- TO DO:
Find every line of the listing below where "scene" appears, and copy it.

▬▬▬▬▬▬▬▬▬▬

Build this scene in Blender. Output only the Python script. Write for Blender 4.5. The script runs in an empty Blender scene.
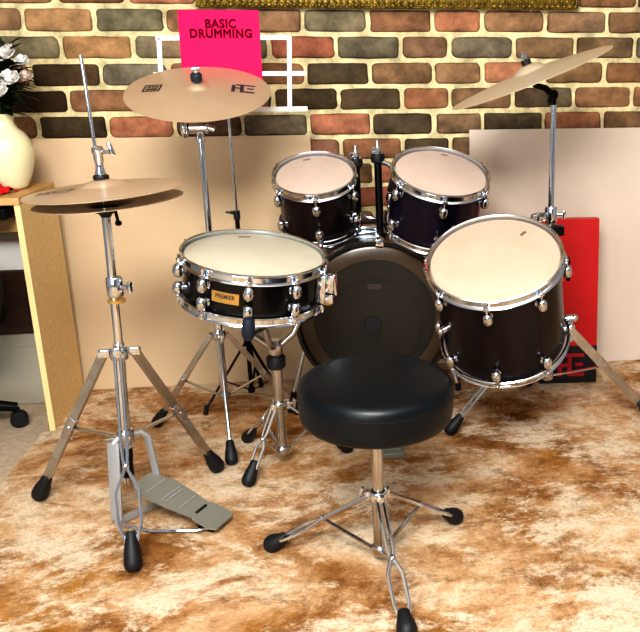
import bpy, bmesh, math, random
from mathutils import Vector, Matrix, noise
random.seed(7)
PI = math.pi
scene = bpy.context.scene
COL = scene.collection

# ------------------------------------------------------------------ helpers
def lin(c):
    c = c / 255.0
    return c / 12.92 if c <= 0.04045 else ((c + 0.055) / 1.055) ** 2.4
def rgb(r, g, b): return (lin(r), lin(g), lin(b), 1.0)

class MB:
    """collects shapes into one mesh"""
    def __init__(self): self.bm = bmesh.new()
    def box(self, c, s, rot=None, bev=0.0):
        M = Matrix.Translation(Vector(c)) @ (rot.to_4x4() if rot else Matrix.Identity(4)) @ Matrix.Diagonal((s[0], s[1], s[2], 1))
        r = bmesh.ops.create_cube(self.bm, size=1.0, matrix=M)
        if bev > 0:
            es = list({e for v in r['verts'] for e in v.link_edges})
            bmesh.ops.bevel(self.bm, geom=es, offset=bev, segments=2, affect='EDGES', profile=0.6)
        return self
    def tube(self, pts, r, seg=10):
        pts = [Vector(p) for p in pts]
        rs = r if isinstance(r, (list, tuple)) else [r] * len(pts)
        rings = []; pu = None
        for i, p in enumerate(pts):
            if i == 0: t = pts[1] - p
            elif i == len(pts) - 1: t = p - pts[i - 1]
            else: t = (pts[i + 1] - p).normalized() + (p - pts[i - 1]).normalized()
            t.normalize()
            if pu is None:
                a = Vector((0, 0, 1)) if abs(t.z) < 0.9 else Vector((1, 0, 0))
                u = t.cross(a).normalized()
            else:
                u = (pu - t * pu.dot(t)).normalized()
            pu = u; v = t.cross(u)
            rings.append([self.bm.verts.new(p + (u * math.cos(2*PI*k/seg) + v * math.sin(2*PI*k/seg)) * rs[i]) for k in range(seg)])
        for a, b in zip(rings, rings[1:]):
            for k in range(seg):
                self.bm.faces.new((a[k], a[(k+1) % seg], b[(k+1) % seg], b[k]))
        self.bm.faces.new(rings[0][::-1]); self.bm.faces.new(rings[-1])
        return self
    def lathe(self, prof, M=None, seg=32, closed=False):
        """prof: list of (r, z); revolved about local z, placed by matrix M"""
        M = M or Matrix.Identity(4)
        rings = []
        for (r, z) in prof:
            if r < 1e-6: rings.append([self.bm.verts.new(M @ Vector((0, 0, z)))])
            else: rings.append([self.bm.verts.new(M @ Vector((r*math.cos(2*PI*k/seg), r*math.sin(2*PI*k/seg), z))) for k in range(seg)])
        pairs = list(zip(rings, rings[1:]))
        if closed: pairs.append((rings[-1], rings[0]))
        for a, b in pairs:
            for k in range(seg):
                k2 = (k + 1) % seg
                if len(a) == 1 and len(b) == 1: continue
                if len(a) == 1: self.bm.faces.new((a[0], b[k2], b[k]))
                elif len(b) == 1: self.bm.faces.new((a[k], a[k2], b[0]))
                else: self.bm.faces.new((a[k], a[k2], b[k2], b[k]))
        return self
    def cyl(self, p0, p1, r, seg=16, r2=None, cap=0.0):
        p0, p1 = Vector(p0), Vector(p1); L = (p1 - p0).length
        M = frame(p0, p1 - p0); r2 = r if r2 is None else r2
        e = min(cap, L * 0.4)
        if e > 0: prof = [(0, 0), (r - e, 0), (r, e), (r2, L - e), (r2 - e, L), (0, L)]
        else: prof = [(0, 0), (r, 0), (r2, L), (0, L)]
        return self.lathe(prof, M, seg)
    def ball(self, c, r, sc=(1, 1, 1), rot=None, sub=2):
        M = Matrix.Translation(Vector(c)) @ (rot.to_4x4() if rot else Matrix.Identity(4)) @ Matrix.Diagonal((sc[0]*r, sc[1]*r, sc[2]*r, 1))
        bmesh.ops.create_icosphere(self.bm, subdivisions=sub, radius=1.0, matrix=M)
        return self
    def bar(self, p0, p1, w, t, side=None, bev=0.0):
        """flat bar from p0 to p1; w along 'side', t across"""
        p0, p1 = Vector(p0), Vector(p1); z = (p1 - p0).normalized()
        x = Vector(side) if side else Vector((0, 0, 1)).cross(z)
        x = (x - z * x.dot(z)).normalized(); y = z.cross(x)
        R = Matrix((x, y, z)).transposed()
        return self.box((p0 + p1) / 2, (w, t, (p1 - p0).length), R, bev)
    def build(self, name, mat, parent=None, off=None, smooth=True, sharp=40):
        bmesh.ops.recalc_face_normals(self.bm, faces=self.bm.faces[:])
        me = bpy.data.meshes.new(name)
        if off is not None: bmesh.ops.translate(self.bm, verts=self.bm.verts[:], vec=-Vector(off))
        self.bm.to_mesh(me); self.bm.free()
        if smooth:
            for p in me.polygons: p.use_smooth = True
            try: me.set_sharp_from_angle(angle=math.radians(sharp))
            except Exception: pass
        if mat: me.materials.append(mat)
        o = bpy.data.objects.new(name, me); COL.objects.link(o)
        if parent: o.parent = parent
        return o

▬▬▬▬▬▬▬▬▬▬

- TASK RESULT:
Build this scene in Blender. Output only the Python script. Write for Blender 4.5. The script runs in an empty Blender scene.
scene = bpy.context.scene
COL = scene.collection